Verizon and Google have announced a partnership that could put Google's mobile Android operating system on millions of industry-leading phones, netbooks and other mobile devices. This comes less than a week after Google CEO Eric Schmidt told the audience at the Atlantic's First Draft of History event that the future of the internet wouldn't be on your desktop, or your laptop, but in your hand when you're walking down the street. That future may have been announced this morning.


On Friday Schmidt told James Fallows that according to Moore's Law,

"in 10 years every computer device you use will be 100 times cheaper or 100 times faster." That means, he said, that even more than today, computers will be able to do things they're very good at (like remembering things) and people will be able to do things they're very good at (like communicating and making decisions). "And so eventually we'll all sort of settle down to a new world where all these people have mobile devices. You have all of the world's information ... in your hands."

The Verizon-Google couple will try to roll out two phones by the end of the year, and the companies hope to eventually collaborate on smart phones, netbooks and other mobile devices that will be able to run Google's Android, in addition to Google Voice, the cheap internet-based phone program that Apple recently rejected for its iPhone.

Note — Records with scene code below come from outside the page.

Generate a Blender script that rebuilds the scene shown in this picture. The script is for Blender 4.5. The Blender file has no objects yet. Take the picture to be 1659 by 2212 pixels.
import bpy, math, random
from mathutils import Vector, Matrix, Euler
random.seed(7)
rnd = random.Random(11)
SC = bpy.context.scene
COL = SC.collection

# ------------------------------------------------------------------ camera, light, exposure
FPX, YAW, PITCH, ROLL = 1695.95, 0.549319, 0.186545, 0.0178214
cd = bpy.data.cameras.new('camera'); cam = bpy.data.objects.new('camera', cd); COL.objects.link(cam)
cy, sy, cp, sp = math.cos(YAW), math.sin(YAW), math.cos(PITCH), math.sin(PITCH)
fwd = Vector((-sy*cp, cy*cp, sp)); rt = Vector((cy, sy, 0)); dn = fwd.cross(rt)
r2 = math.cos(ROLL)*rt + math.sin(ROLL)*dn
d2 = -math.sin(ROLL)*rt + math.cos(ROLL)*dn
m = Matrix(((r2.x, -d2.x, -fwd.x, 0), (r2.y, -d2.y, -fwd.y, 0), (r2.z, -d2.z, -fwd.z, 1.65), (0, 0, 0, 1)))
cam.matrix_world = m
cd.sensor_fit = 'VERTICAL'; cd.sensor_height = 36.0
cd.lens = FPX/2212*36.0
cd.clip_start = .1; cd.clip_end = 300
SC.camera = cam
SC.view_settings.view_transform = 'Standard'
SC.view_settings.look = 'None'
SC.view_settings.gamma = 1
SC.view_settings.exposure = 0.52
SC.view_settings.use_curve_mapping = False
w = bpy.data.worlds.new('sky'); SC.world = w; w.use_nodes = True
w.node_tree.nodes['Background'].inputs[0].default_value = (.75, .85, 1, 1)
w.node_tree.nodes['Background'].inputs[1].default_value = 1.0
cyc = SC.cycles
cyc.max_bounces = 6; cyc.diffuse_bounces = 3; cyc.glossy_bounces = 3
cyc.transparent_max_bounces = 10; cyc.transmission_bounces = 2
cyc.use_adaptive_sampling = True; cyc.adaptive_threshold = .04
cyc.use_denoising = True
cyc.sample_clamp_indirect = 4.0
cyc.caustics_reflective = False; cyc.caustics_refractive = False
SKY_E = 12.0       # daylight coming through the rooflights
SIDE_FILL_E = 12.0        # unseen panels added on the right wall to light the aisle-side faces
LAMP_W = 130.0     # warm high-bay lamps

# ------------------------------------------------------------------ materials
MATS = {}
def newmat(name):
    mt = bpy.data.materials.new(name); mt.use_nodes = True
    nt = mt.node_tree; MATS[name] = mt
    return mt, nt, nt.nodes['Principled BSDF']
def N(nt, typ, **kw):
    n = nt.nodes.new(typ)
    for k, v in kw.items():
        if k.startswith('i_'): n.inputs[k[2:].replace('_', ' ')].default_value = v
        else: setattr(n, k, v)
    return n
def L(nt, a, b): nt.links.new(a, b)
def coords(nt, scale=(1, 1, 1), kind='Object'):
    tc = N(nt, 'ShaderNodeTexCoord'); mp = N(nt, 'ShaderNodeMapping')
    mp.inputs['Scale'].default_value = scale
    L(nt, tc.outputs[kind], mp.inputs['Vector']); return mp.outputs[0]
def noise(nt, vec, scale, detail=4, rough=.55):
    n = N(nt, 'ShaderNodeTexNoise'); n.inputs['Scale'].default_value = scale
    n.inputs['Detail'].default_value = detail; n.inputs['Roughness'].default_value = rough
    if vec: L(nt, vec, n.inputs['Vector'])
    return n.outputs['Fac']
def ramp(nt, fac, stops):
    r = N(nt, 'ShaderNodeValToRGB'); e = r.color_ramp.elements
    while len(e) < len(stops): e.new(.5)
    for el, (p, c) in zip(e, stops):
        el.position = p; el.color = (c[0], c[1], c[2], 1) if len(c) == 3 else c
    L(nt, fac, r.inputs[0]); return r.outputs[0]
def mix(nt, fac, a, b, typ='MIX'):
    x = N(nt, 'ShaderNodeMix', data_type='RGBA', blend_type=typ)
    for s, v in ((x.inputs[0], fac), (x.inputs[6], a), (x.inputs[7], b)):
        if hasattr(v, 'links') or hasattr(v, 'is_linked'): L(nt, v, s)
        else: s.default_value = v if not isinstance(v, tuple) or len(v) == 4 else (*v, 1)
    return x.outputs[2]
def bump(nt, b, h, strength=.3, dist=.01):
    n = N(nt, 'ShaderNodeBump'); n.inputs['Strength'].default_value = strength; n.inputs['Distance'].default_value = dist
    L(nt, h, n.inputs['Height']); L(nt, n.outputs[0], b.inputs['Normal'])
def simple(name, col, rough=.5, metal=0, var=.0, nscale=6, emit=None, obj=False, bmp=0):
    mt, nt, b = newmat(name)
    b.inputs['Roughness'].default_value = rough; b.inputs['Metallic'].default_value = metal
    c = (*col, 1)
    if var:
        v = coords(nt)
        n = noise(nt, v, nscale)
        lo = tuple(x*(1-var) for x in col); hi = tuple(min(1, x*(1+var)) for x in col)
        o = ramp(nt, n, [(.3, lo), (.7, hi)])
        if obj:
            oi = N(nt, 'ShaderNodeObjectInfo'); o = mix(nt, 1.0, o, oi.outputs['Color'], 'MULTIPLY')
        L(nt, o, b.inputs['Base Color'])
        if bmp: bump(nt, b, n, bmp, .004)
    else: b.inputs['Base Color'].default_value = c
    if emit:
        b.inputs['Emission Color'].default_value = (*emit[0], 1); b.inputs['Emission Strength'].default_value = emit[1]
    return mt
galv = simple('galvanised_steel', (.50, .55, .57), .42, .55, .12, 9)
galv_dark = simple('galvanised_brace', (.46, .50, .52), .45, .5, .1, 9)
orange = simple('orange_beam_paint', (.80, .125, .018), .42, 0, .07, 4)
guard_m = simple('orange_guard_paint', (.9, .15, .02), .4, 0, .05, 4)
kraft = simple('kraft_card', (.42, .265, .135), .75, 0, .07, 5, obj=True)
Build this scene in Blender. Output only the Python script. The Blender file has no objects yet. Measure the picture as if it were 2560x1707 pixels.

From Google's perspective, this isn't merely about taking on the iPhone with an open-source alternative that runs on Google. It's also about competing in the mobile internet space, which Schmidt explicitly told last week's audience he considered the future of Internet browsing. Google, which makes most of its revenue through online advertising, likely sees these phone collaborations as portals for more clicks and more ad revenue through the Android-enabled phones.